From the line with "Write a Blender" to the line with "S = bpy.context.scene", both included, repeat each line exactly and leave out the pictures.

* start EXTRACTED RECORDS *

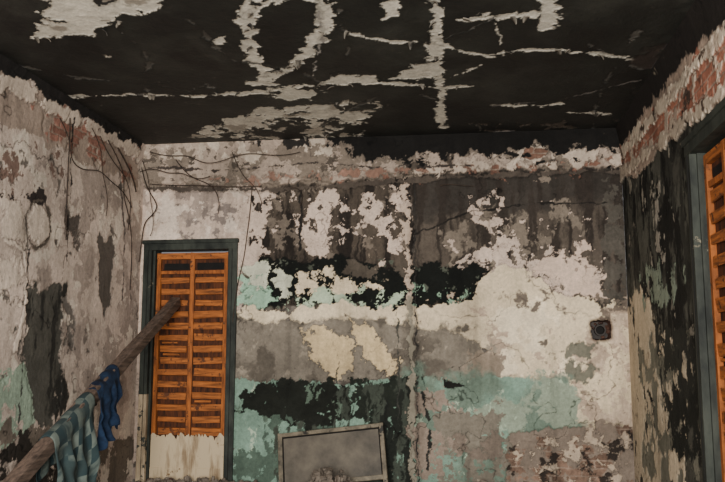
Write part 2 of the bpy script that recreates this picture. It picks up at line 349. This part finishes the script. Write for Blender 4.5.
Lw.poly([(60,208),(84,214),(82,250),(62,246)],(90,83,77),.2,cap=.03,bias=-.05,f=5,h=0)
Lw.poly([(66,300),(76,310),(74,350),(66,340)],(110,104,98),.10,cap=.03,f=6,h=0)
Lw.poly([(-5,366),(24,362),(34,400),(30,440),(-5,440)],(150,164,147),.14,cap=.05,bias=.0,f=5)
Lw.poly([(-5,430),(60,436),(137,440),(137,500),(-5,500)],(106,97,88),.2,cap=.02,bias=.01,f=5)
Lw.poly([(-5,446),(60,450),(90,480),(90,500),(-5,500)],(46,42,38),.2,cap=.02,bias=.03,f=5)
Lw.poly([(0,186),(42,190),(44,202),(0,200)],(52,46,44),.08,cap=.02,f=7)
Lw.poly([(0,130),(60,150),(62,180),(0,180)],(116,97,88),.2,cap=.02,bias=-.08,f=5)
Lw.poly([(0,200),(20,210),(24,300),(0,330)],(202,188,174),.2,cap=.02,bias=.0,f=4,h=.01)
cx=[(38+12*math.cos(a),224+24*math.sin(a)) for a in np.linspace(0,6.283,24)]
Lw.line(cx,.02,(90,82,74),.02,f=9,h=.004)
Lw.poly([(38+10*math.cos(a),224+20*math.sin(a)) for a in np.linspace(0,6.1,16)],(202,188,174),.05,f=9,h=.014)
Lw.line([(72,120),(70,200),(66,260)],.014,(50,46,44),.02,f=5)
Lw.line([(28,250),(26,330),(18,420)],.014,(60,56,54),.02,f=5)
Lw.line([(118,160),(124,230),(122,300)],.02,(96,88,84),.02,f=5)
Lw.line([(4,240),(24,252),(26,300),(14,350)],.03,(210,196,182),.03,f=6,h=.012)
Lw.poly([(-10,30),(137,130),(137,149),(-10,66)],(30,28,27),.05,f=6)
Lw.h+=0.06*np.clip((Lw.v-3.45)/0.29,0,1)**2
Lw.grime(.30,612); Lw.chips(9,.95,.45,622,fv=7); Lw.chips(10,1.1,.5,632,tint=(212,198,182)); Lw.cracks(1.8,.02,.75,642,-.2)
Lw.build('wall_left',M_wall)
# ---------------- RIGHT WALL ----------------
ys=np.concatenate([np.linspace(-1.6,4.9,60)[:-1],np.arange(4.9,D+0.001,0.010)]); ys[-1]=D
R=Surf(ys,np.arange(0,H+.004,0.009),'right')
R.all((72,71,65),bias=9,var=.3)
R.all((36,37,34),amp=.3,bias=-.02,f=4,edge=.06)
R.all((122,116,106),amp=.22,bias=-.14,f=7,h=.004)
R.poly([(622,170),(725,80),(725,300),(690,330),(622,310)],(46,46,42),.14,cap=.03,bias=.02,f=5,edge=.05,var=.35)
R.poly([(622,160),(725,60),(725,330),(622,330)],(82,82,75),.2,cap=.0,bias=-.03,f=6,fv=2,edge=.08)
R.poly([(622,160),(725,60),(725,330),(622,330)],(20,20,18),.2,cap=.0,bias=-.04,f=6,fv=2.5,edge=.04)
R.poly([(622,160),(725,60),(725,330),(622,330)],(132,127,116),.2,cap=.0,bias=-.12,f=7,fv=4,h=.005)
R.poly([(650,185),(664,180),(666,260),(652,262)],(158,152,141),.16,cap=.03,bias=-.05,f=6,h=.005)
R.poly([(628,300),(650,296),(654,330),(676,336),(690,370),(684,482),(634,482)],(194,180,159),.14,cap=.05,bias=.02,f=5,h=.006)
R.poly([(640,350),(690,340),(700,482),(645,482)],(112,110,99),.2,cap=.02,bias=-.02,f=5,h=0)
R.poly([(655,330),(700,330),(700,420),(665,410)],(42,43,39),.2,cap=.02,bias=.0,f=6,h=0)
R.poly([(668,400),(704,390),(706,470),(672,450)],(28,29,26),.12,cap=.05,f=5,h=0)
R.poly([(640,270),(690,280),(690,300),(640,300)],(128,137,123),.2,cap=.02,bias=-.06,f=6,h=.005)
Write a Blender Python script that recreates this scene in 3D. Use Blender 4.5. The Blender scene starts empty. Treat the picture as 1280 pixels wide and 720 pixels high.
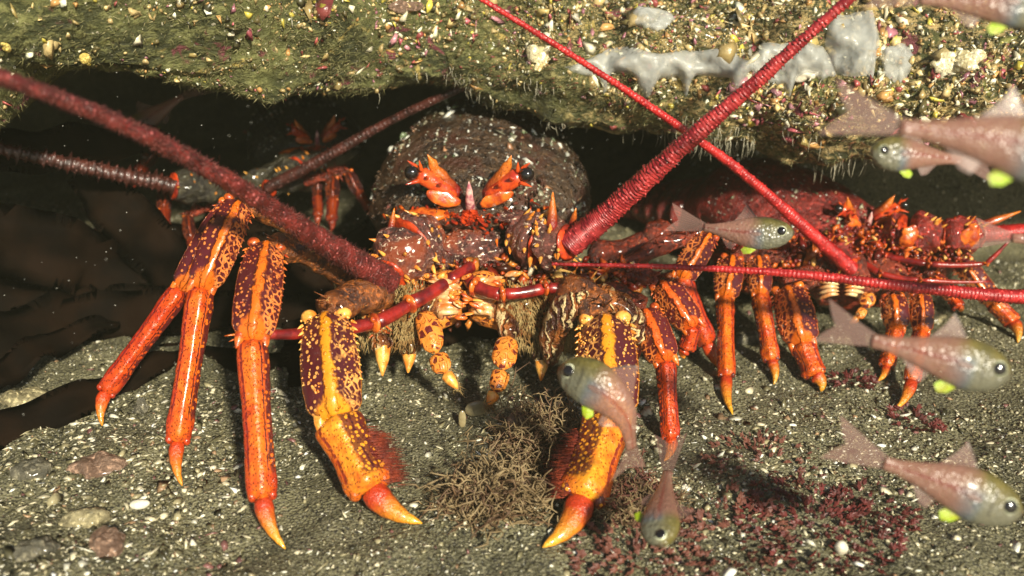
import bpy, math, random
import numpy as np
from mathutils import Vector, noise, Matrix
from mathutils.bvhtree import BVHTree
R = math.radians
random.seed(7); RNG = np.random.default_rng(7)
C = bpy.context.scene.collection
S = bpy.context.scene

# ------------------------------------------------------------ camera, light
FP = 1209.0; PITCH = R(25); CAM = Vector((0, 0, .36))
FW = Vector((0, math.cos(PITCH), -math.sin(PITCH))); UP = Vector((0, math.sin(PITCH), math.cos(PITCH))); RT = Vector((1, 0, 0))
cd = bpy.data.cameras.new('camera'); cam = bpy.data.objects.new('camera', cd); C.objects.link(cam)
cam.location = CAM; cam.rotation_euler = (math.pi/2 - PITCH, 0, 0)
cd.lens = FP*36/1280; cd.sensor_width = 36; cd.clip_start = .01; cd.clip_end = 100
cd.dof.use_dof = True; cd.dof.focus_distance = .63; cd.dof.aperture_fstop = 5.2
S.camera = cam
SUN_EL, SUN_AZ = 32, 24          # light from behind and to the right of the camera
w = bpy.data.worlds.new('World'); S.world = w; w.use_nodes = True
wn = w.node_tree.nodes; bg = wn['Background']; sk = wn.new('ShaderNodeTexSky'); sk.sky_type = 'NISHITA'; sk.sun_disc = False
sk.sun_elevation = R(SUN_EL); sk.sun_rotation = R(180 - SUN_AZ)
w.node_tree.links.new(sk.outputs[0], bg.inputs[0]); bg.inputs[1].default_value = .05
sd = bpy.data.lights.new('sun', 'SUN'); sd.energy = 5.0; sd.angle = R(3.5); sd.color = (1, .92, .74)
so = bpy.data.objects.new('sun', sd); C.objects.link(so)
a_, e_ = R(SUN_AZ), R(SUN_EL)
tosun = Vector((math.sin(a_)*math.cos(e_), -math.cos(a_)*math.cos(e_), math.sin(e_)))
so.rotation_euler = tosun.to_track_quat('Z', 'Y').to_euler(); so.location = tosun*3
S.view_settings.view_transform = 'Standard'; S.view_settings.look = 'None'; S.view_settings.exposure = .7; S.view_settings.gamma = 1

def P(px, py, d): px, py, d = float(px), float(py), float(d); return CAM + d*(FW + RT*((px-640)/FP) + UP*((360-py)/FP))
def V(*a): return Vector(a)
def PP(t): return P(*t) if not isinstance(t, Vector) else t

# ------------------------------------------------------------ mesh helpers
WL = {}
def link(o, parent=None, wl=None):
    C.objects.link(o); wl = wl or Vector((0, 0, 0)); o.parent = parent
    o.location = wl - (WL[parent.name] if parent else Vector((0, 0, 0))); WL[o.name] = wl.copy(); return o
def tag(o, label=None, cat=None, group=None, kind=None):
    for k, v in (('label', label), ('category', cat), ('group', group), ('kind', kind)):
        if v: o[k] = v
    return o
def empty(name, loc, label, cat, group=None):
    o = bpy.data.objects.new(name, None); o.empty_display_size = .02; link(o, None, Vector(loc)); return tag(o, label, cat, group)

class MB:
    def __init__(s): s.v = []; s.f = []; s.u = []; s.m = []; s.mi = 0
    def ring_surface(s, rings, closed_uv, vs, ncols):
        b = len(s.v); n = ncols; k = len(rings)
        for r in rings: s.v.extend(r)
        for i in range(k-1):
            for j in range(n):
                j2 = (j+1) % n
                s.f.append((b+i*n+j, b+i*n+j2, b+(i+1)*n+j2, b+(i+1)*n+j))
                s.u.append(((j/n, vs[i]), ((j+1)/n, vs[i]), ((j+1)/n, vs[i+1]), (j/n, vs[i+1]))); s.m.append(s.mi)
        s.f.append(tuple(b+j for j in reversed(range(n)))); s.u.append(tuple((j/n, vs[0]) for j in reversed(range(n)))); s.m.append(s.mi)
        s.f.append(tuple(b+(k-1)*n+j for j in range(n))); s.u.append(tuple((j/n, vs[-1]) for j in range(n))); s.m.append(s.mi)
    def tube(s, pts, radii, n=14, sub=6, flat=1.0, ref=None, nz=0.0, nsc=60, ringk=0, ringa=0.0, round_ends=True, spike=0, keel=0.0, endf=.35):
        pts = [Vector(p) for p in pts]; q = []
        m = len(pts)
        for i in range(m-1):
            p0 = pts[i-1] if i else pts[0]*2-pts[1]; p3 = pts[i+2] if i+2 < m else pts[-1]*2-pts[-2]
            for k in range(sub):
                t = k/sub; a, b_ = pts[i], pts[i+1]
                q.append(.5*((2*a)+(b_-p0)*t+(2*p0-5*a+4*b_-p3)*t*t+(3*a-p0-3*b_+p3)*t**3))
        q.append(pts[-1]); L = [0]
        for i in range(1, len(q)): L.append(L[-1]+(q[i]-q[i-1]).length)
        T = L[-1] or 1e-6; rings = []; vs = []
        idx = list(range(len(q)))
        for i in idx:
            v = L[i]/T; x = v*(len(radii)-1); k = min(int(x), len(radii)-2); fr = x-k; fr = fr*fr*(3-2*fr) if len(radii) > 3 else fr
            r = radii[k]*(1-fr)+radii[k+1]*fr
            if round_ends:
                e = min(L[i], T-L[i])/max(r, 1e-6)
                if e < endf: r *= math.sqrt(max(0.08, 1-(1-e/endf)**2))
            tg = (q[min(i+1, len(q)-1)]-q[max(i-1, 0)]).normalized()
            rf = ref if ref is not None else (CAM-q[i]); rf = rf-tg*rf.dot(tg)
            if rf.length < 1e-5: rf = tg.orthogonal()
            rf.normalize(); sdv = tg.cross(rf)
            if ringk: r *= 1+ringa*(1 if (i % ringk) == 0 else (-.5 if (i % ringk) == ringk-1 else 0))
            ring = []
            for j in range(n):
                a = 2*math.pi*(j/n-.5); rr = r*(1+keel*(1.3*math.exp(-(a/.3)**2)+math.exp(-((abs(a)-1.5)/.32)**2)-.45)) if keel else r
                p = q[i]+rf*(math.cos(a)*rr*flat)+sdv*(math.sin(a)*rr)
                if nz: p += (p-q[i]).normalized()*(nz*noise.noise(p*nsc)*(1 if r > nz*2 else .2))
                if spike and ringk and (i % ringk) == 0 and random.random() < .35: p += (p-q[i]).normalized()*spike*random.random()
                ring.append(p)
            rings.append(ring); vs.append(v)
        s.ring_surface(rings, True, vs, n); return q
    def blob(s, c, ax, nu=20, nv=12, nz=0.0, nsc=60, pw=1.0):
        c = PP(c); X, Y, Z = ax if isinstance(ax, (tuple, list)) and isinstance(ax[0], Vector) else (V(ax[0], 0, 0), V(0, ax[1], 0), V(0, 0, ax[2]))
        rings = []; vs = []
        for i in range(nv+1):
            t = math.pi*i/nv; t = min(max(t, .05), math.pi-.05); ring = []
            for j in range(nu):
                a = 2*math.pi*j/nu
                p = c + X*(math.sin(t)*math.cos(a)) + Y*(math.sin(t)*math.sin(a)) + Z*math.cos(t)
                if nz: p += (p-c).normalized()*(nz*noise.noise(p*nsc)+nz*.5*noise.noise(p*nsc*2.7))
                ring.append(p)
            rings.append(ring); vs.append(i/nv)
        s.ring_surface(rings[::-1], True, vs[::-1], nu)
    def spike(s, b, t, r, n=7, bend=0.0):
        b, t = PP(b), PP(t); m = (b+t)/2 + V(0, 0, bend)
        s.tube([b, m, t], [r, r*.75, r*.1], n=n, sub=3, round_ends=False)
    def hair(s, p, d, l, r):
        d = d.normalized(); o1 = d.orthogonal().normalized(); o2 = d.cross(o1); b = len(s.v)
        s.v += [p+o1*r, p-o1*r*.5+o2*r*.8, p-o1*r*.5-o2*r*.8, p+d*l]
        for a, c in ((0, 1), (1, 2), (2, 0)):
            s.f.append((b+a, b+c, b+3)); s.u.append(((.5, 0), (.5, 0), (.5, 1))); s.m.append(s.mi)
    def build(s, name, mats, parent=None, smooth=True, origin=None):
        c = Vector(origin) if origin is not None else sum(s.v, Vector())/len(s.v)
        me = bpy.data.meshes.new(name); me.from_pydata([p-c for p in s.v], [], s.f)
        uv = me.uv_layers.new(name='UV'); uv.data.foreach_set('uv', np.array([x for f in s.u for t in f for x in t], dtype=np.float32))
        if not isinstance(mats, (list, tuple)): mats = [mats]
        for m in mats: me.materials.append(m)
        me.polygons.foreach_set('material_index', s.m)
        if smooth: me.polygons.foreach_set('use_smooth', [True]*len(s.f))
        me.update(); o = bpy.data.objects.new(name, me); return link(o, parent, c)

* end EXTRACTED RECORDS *

REPLY:
Write a Blender Python script that recreates this scene in 3D. Use Blender 4.5. The Blender scene starts empty. Treat the picture as 1280 pixels wide and 720 pixels high.
import bpy, math, random
import numpy as np
from mathutils import Vector, noise, Matrix
from mathutils.bvhtree import BVHTree
R = math.radians
random.seed(7); RNG = np.random.default_rng(7)
C = bpy.context.scene.collection
S = bpy.context.scene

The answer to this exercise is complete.